Post #2007: The after conversation (what I should have said).


Yesterday I was waiting for the bus on Nanaimo Street when a car pulled up alongside me and a woman got out. She approached (I was the only one there) and said, “Excuse me, we’re going around the neighbourhood asking a question of our neighbours – do you have a minute?” To which I said yes, thinking perhaps it was about the increase in break-ins or some new development that was making people unhappy. I did not notice that her hands clasped a small bible, but even if I had, I would have said yes anyway.

“Do you believe that all the suffering in the world is caused by God?” she asked. To which my unconsidered response was “No, I do not believe that. I’m a non-believer,” and as the pained look spread across her face I said, “I hope you have a good day.” Then she got back into the car her friend was waiting in, and they drove away.

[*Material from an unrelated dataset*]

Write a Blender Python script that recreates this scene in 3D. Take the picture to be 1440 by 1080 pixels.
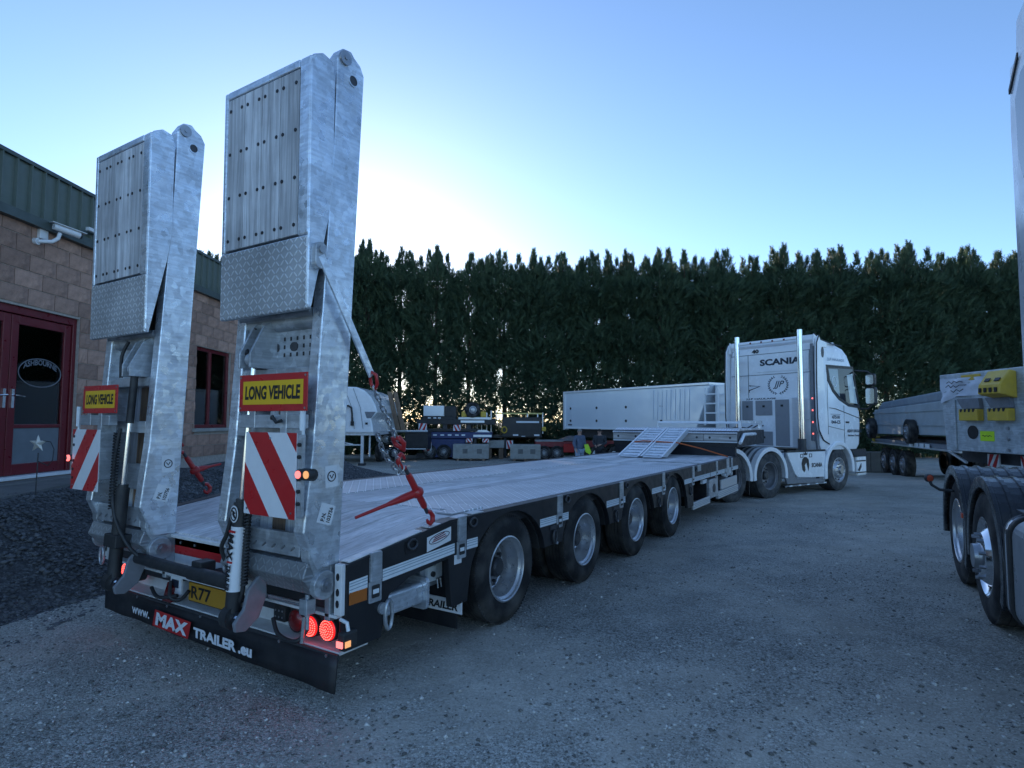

The exchange took perhaps only one or two minutes, and as they left I realized how inadequate my response was – for it is not true that I am a non-believer. I do believe in the miracle of science, the capacity for humans to change themselves, the wonder of natural beauty, and the tenacity of life struggling to survive this time and place. And more to the point I have faith – faith that the sun will rise tomorrow, that mostly we will continue to do our best to fix things, that I will find the strength to exist even in times of great suffering, that my love – though physically finite – reverberates through the people with whom I connect.

I sold myself short by saying “I don’t believe,” when really I meant, “I don’t believe in God”. I don’t believe in a world controlled by an entity. I don’t believe in the limitations set forth in the books of any religion. But that’s such a small part of what there is – I would rather be understood as turning toward instead of turning away from.